Cependant, malgré ces graves erreurs, je ne suis pas convaincu que la conduite de l’AI se soit écartée de façon suffisamment marquée d’une norme de diligence raisonnable pour constituer une infraction criminelle. En vertu de l’alinéa 128 (13) b) du Code de la route, les agents de police sont exemptés des limites de vitesse dans l’exercice de leurs fonctions. Cela ne signifie pas qu’ils sont libres de rouler aussi vite qu’ils le souhaitent – la sécurité publique est toujours leur principale obligation. Toutefois, il s’agit d’un facteur atténuant dans l’analyse du caractère raisonnable exigé par le droit criminel. Il est également important de noter que l’AI avait activé ses gyrophares puis, pour la dernière partie de la poursuite, sa sirène, et qu’il ne semble pas avoir obligé d’autres automobilistes à prendre des mesures pour l’éviter. Enfin, on ne peut pas établir catégoriquement dans quelle mesure la conduite de l’AI a contribué à l’accident. J’accepte que la TC conduisait imprudemment en partie pour s’éloigner de la voiture de police de l’AI, mais il convient de noter qu’elle conduisait déjà de manière dangereuse avant même que l’agent commence à la suivre.

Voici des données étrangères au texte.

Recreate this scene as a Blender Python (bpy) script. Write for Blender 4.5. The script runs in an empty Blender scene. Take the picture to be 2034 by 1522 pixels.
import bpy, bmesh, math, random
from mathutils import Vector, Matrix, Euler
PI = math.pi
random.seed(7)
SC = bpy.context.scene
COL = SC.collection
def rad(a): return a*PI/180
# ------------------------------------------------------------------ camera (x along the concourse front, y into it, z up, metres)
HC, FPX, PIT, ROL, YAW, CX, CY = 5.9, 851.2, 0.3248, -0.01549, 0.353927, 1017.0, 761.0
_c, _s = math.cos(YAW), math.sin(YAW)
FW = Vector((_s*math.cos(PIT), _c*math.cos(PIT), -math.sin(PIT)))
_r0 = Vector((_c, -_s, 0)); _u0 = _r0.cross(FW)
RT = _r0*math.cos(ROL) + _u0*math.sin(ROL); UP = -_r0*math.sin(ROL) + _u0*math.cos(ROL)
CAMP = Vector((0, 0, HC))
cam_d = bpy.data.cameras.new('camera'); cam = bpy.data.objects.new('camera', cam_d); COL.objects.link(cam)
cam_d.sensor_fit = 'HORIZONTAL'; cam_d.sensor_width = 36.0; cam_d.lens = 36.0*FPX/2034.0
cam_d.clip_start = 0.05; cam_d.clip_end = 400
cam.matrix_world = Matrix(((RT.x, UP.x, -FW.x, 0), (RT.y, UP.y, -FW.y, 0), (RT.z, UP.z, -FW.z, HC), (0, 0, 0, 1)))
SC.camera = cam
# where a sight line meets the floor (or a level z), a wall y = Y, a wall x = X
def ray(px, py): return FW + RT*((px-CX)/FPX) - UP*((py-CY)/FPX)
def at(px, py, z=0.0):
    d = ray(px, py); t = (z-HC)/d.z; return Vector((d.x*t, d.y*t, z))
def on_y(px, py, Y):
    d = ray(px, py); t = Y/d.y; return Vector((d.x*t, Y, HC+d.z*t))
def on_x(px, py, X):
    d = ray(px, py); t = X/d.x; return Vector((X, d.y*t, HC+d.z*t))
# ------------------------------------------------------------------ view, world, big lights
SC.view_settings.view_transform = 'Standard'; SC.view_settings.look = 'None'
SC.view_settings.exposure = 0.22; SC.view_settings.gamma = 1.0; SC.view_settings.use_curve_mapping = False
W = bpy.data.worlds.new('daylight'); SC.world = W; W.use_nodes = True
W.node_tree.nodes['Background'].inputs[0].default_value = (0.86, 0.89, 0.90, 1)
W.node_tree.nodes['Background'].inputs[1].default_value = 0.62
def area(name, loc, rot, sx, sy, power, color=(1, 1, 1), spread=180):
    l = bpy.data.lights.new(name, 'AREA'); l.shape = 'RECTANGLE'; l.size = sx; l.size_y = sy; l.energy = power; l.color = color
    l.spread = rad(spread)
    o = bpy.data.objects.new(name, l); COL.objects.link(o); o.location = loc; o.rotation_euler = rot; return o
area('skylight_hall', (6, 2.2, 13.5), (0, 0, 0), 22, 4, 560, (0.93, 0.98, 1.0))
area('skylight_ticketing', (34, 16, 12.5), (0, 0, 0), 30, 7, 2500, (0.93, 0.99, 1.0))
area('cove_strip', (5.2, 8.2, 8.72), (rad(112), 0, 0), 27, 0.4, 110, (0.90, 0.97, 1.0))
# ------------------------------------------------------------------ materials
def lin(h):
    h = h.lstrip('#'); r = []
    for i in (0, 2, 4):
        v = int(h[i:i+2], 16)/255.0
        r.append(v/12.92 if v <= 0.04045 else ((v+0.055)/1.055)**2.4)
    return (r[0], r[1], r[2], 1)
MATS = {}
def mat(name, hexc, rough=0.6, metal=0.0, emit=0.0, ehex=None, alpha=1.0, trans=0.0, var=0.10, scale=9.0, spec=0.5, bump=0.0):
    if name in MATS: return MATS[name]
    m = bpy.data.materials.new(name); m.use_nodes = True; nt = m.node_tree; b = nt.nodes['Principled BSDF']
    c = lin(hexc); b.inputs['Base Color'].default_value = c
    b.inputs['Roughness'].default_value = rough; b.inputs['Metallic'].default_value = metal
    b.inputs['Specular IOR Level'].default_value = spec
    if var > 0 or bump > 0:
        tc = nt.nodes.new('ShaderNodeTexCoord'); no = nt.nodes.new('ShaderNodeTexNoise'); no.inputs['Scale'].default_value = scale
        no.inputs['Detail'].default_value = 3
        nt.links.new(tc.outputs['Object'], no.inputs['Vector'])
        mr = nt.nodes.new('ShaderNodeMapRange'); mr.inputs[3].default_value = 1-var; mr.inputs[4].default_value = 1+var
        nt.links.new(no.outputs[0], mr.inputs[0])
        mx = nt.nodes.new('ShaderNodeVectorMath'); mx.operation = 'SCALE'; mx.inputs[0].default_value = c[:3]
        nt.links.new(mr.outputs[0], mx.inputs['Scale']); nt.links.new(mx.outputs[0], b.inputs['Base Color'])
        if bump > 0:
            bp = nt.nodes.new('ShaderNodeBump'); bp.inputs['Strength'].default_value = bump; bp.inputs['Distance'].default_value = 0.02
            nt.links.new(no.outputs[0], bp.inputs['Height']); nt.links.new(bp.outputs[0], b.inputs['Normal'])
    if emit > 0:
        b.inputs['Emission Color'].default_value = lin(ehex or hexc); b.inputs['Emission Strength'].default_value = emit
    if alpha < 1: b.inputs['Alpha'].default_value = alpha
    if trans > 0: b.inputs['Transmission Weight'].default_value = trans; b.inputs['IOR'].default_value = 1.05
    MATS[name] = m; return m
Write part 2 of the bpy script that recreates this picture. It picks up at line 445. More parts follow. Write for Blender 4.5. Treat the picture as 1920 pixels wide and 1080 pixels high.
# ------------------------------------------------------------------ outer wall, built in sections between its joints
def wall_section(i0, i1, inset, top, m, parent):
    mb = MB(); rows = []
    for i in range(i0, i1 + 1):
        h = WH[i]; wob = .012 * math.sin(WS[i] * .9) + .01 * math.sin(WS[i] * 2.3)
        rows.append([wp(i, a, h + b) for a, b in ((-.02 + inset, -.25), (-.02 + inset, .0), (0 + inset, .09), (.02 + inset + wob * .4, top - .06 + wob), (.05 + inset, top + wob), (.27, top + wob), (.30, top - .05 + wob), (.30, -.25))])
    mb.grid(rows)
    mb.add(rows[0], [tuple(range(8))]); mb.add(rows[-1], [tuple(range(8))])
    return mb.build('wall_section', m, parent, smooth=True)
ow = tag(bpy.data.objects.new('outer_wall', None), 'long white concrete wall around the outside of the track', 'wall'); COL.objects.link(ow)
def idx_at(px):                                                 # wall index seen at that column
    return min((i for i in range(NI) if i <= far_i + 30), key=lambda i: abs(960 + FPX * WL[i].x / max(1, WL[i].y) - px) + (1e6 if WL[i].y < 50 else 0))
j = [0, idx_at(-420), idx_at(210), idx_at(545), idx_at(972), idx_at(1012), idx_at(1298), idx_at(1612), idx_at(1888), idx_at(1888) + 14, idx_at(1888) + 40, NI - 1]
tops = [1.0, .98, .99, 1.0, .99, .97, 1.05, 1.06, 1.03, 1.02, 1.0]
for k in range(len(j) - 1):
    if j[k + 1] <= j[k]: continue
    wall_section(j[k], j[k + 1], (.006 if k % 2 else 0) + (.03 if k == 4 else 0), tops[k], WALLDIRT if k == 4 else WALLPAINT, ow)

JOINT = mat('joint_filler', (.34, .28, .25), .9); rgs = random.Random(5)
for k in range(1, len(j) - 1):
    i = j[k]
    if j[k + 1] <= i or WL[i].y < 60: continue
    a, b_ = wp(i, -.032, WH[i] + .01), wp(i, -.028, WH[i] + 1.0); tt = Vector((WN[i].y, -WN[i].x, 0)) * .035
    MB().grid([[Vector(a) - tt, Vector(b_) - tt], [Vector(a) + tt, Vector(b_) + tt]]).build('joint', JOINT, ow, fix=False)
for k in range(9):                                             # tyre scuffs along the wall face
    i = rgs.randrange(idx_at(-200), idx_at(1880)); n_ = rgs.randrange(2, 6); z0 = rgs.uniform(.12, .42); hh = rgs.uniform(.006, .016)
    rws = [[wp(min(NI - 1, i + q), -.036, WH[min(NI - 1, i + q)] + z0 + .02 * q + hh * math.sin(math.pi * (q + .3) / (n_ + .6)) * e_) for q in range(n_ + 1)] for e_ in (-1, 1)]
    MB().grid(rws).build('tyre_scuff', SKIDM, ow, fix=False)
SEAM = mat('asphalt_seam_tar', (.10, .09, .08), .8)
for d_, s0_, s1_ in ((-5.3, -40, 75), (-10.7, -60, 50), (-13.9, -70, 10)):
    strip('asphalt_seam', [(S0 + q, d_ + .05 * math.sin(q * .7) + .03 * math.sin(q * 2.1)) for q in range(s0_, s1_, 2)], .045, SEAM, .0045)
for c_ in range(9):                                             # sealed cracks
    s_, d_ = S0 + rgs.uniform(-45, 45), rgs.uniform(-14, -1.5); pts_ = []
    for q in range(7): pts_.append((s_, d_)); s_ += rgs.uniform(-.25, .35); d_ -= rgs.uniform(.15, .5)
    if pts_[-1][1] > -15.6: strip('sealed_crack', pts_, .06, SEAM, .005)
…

En dernière analyse, quand on considère le comportement au volant de l’AI dans son ensemble, il n’y a pas suffisamment de preuves pour conclure raisonnablement que l’agent a transgressé les limites de prudence prescrites par le droit criminel. Il n’y a donc aucune raison de porter des accusations dans cette affaire.


Date : 9 mars 2023


Approuvé par voie électronique par

Joseph Martino
Directeur
Unité des enquêtes spéciales

Notes

  • 1) Selon les calculs du spécialiste de la reconstitution des collisions de l'UES. [Retour au texte]
  • 2) Les éléments de preuve suivants contiennent des renseignements personnels délicats qui ne sont pas divulgués conformément au paragraphe 34 (2) de la Loi de 2019 sur l’Unité des enquêtes spéciales. Les parties importantes de ces éléments de preuve sont résumées ci-après. [Retour au texte]

Note:

La version originale anglaise signée du rapport fait autorité. En cas de divergence entre cette version et les versions anglaise ou française en ligne, la version originale anglaise signée du rapport l’emporte.